You show your work to a local expert (an active researcher in your field of interest, preferably the paper's author) who can appreciate what you've done and suggest things to try next. If you impress her...
A big if.
I guess this is the key point that we've been arguing about. Take your typical smart undergraduate
from a top school; someone who loves computer science and gets A's in all of his/her courses. Will
this person be able to look at a paper in some technical area and come up with insights which
will impress an expert?
There are a few people out there who are quite advanced as undergrads, and perhaps they might. For
almost all others, graduate school is what you have to go through to be able to produce such insights.
Posted by: pierre | December 25, 2009 at 02:47 AM
A big if.
Yes. A big if. Luck plays a huge part in this process. There is absolutely nothing that you can do to guarantee success. All you can do is raise your expectation of success. (The variance, to paraphrase Baruch Awerbuch, is a function of the committee reviewing your application. The origins of skewness and kurtosis are left as open problems.)
True, but the ability to ask the "right" questions is something that only comes with years of experience.
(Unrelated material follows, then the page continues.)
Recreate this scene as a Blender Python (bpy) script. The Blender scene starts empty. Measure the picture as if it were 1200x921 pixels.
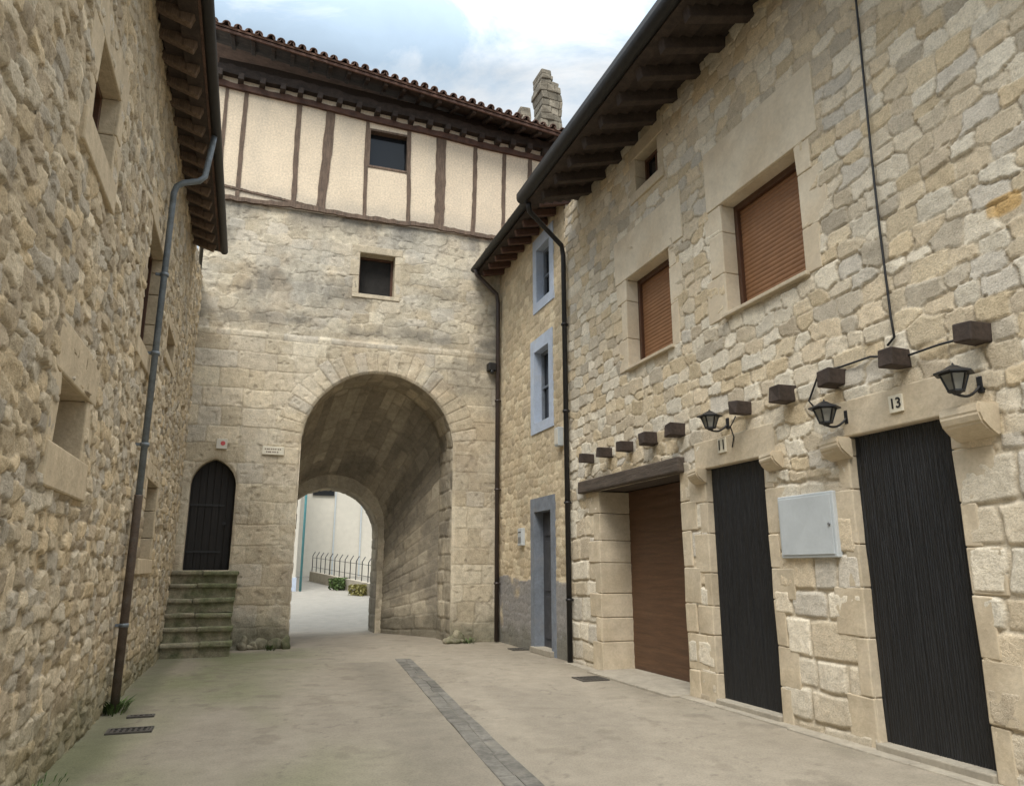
import bpy, bmesh, math, random
import numpy as np
from mathutils import Vector, Matrix
random.seed(7)
scene = bpy.context.scene
C = scene.collection
PI = math.pi
EYE = 1.5; F = 867.0
TH = math.radians(13.36); PS = math.radians(19.3)
cT, sT, cP, sP = math.cos(TH), math.sin(TH), math.cos(PS), math.sin(PS)
XR, XL, D = 5.2, -1.32, 15.7

def ray(px, py):
    u = (px-600)/F; v = (460.5-py)/F
    a = cT - v*sT; z = sT + v*cT
    return (a*sP+u*cP, a*cP-u*sP, z)
def onX(px, py, X=XR):
    r = ray(px, py); t = X/r[0]; return Vector((X, r[1]*t, EYE+r[2]*t))
def onY(px, py, Y=D):
    r = ray(px, py); t = Y/r[1]; return Vector((r[0]*t, Y, EYE+r[2]*t))
def onZ(px, py, Z=0.0):
    r = ray(px, py); t = (Z-EYE)/r[2]; return Vector((r[0]*t, r[1]*t, Z))
def rect(poly, plane):
    if plane == 'R': P = [onX(*p, XR) for p in poly]; U = [p.y for p in P]
    elif plane == 'L': P = [onX(*p, XL) for p in poly]; U = [p.y for p in P]
    else: P = [onY(*p, D) for p in poly]; U = [p.x for p in P]
    a = (U[0]+U[3])/2; b = (U[1]+U[2])/2
    vt = (P[0].z+P[1].z)/2; vb = (P[2].z+P[3].z)/2
    return (min(a, b), max(a, b), vb, vt)

# ------------------------------------------------------------------ noise
def h2(ix, iy, s):
    n = (ix.astype(np.int64)*374761393 + iy.astype(np.int64)*668265263 + int(s)*974634777) & 0xffffffff
    n = ((n ^ (n >> 13))*1274126177) & 0xffffffff
    n = ((n ^ (n >> 15))*2246822519) & 0xffffffff
    n = n ^ (n >> 16)
    return (n & 0xffffff)/float(0x1000000)
def vn(x, y, s):
    ix = np.floor(x); iy = np.floor(y); fx = x-ix; fy = y-iy
    fx = fx*fx*(3-2*fx); fy = fy*fy*(3-2*fy)
    a = h2(ix, iy, s); b = h2(ix+1, iy, s); c = h2(ix, iy+1, s); d = h2(ix+1, iy+1, s)
    return (a*(1-fx)+b*fx)*(1-fy)+(c*(1-fx)+d*fx)*fy
def fbm(x, y, s, o=4):
    r = np.zeros_like(x); a = .5; t = 0
    for k in range(o):
        r += a*vn(x*2**k+k*7.3, y*2**k-k*3.1, s+k); t += a; a *= .5
    return r/t
def sst(x, a, b):
    t = np.clip((x-a)/(b-a), 0, 1); return t*t*(3-2*t)

def rubble(u, v, cw, ch, jit, p, s, wt=.28, wp=1.0):
    u = u + .24*cw*(fbm(u*5, v*5, s+50, 3)-.5)*1.4*wp
    v = v + .36*ch*(fbm(u*4, v*5, s+60, 3)-.5)*1.4*wp
    gx = u/cw; gy = v/ch
    j0 = np.floor(gy)
    F1 = np.full(u.shape, 9.); F2 = np.full(u.shape, 9.); idh = np.zeros(u.shape); dxx = np.zeros(u.shape); dyy = np.zeros(u.shape)
    for dj in (-2, -1, 0, 1, 2):
        j = j0+dj
        off = .5*(np.mod(j, 2))+.6*h2(j, j*0, s+9)
        i0 = np.floor(gx-off)
        for di in (-2, -1, 0, 1, 2):
            i = i0+di
            sx = i+off+.5+jit*(h2(i, j, s)-.5); sy = j+.5+jit*.9*(h2(i, j, s+1)-.5)
            dx = gx-sx; dy = gy-sy
            d = (np.abs(dx)**p+np.abs(dy)**p)**(1/p) - wt*h2(i, j, s+2)
            idn = h2(i, j, s+3)
            m = d < F1
            F2 = np.where(m, F1, np.minimum(F2, d))
            F1 = np.where(m, d, F1); idh = np.where(m, idn, idh)
            dxx = np.where(m, dx, dxx); dyy = np.where(m, dy, dyy)
    return F2-F1, idh, dxx, dyy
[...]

Usually, but not always. And more often than not, too much “experience” makes asking the right question impossible. It's hard to put down a tool you've used for years and pick up something new. An amazingly large number of important results are discovered by students.
I guess this is the key point that we've been arguing about. Take your typical smart undergraduate from a top school; someone who loves computer science and gets A's in all of his/her courses. Will this person be able to look at a paper in some technical area and come up with insights which will impress an expert?
Certainly not all of them. Many extremely smart undergrads have no talent or interest in computer science research; their strengths lie elsewhere. But a surprisingly large fraction of them, yes. If they try.
For almost all others, graduate school is what you have to go through to be able to produce such insights.
Ahh, perhaps we are miscommunicating here. Undergrads come up with publication-worthy insights all the time, but that's not a fair bar to use for admission to a PhD program. (Alas, Illinois is not MIT or Princeton; we admit theory PhD students who don't already have STOC/FOCS papers.) The student's insights have to be put in context. The same insight can be impressive coming from an undergraduate, routine coming from a graduate student, and disappointing coming from a senior researcher. I trust my colleagues who write letters to make that distinction.